MORGANTOWN – Several pieces of legislation have been introduced or are in the pipeline to lift the current restrictions on siting nuclear power plants in West Virginia.

With that in mind, several experts and legislators aired their views during a Tuesday evening Zoom seminar on the feasibility of bringing nuclear power to the state. The emphasis was on the idea of using advanced nuclear power to repurpose coal plants facing decommissioning over the coming years as the state and the world work toward decarbonization.

Jessica Lovering, founder of the Good Energy Collective, talked about some of the advantages of deploying small modular reactors in place of coal plants.

They produce zero greenhouse gas emissions, she said; can provide baseload power to balance the grid, unlike renewables; have a relatively small footprint and low materials requirements; and in the future could be used for industrial heat, desalination and hydrogen production. They can use existing transmission infrastructure.

Factory-built modulars can be assembled faster and cheaper than the current water-cooled plants built on site, she said.

Thinking of West Virginia, she talked about the idea of “just transition,” which is making sure fossil fuel workers have real opportunities for new energy jobs. Nuclear offers answer to some of the challenges of that transition: comparable skills, high pay, long-term local jobs with potential union representation and minimal retraining.

Jim Kotcon, conservator and political chair of the Sierra Club West Virginia Chapter, took an alternate view, saying advanced nuclear is not the solution.

The case hasn’t been demonstrated, he said, that advanced nuclear plants are cheaper, safer or better. He doesn’t believe they can be brought online fast enough to reduce climate change. “We have a real concern about reliability” because there’s been no long-range testing.

“Cost is the real Achilles heel,” he said, with no consensus yet on which designs might prevail.

Geothermal energy is cheaper. He believes any consideration of nuclear power must protect ratepayers and account for permanent repository for nuclear waste.

Delegate Evan Hansen, D-Monongalia, is a member of the Coal Communities Workgroup that traveled the state gathering input on how best to use federal coal transition funds. Nuclear belongs in the mix for discussion, he said.
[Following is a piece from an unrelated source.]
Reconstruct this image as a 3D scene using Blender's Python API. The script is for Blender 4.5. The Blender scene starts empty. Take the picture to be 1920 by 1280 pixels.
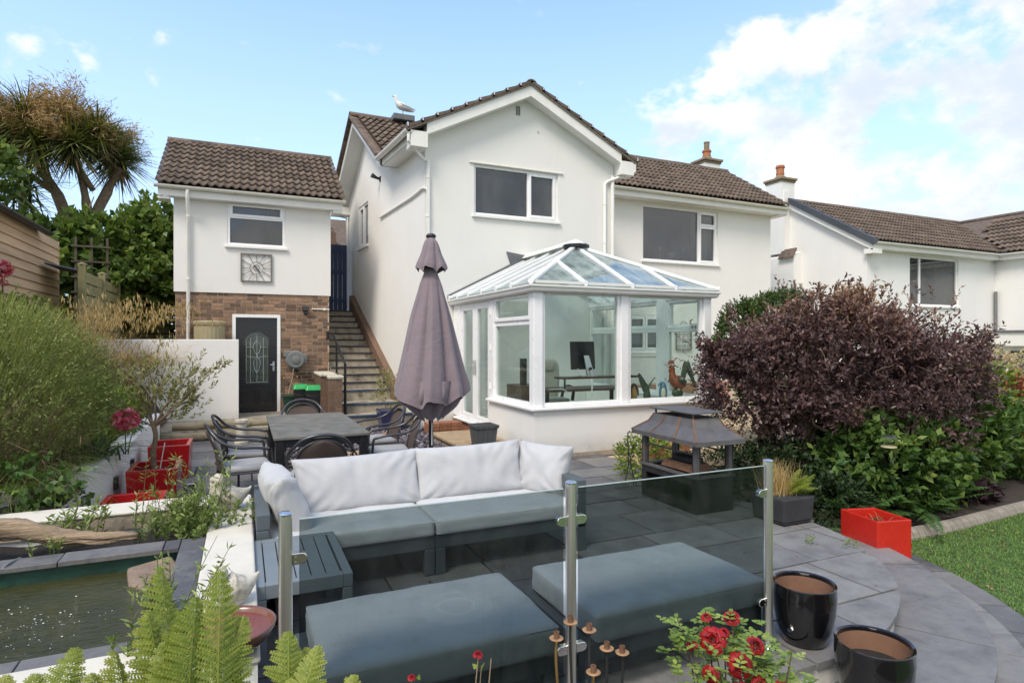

He doesn’t stand behind a straight repeal bill – such as HB 2882 reintroduced this year as a carryover from 2021 – and is preparing an alternative for introduction. It lifts the construction ban so nuclear can be an option. It calls on the Public Service Commission to protect ratepayers when considering proposals to repurpose coal-fired plants, and allows utilities to refinance the capital balance on their coal plants.

Since the state wouldn’t see a nuclear plant for a decade if the ban is lifted, he said, we should move full speed ahead to build out renewables.

Delegate Kayla Young, D-Kanawha, said she signed on to last year’s bill, and HB 2882, to lift the ban because she’s for all-of-the-above options. “I’m interested in whatever gets us to decarbonize.”

House Government Organization chair Brandon Steele, R-Raleigh, is lead sponsor of HB 2882. He introduced it last year, he said, just to start the conversation. “We need to understand why we’re prohibiting an activity.” If the ban is repealed, he said, they would need to thoroughly research every one of Kotcons’s concerns.

“I am not married to the mineral, I am married to the miner,” he said, and he thinks the bill is needed in order to open the door for exploration as decarbonization become inevitable. “We have to adapt, improvise and overcome. … If we don’t lift the ban there’s nothing to talk about.”

The discussion was sponsored by the Alliance, West Virginia Rivers Coalition, the Citizens Climate Lobby, West Virginia Citizens Action Group, the West Virginia Environmental Council, the WVU Law Center for Energy and Sustainable Development, the Ohio River Valley Institute, the state Office of Energy, the West Virginia Manufacturers Association and the Charleston chapter of the NAACP.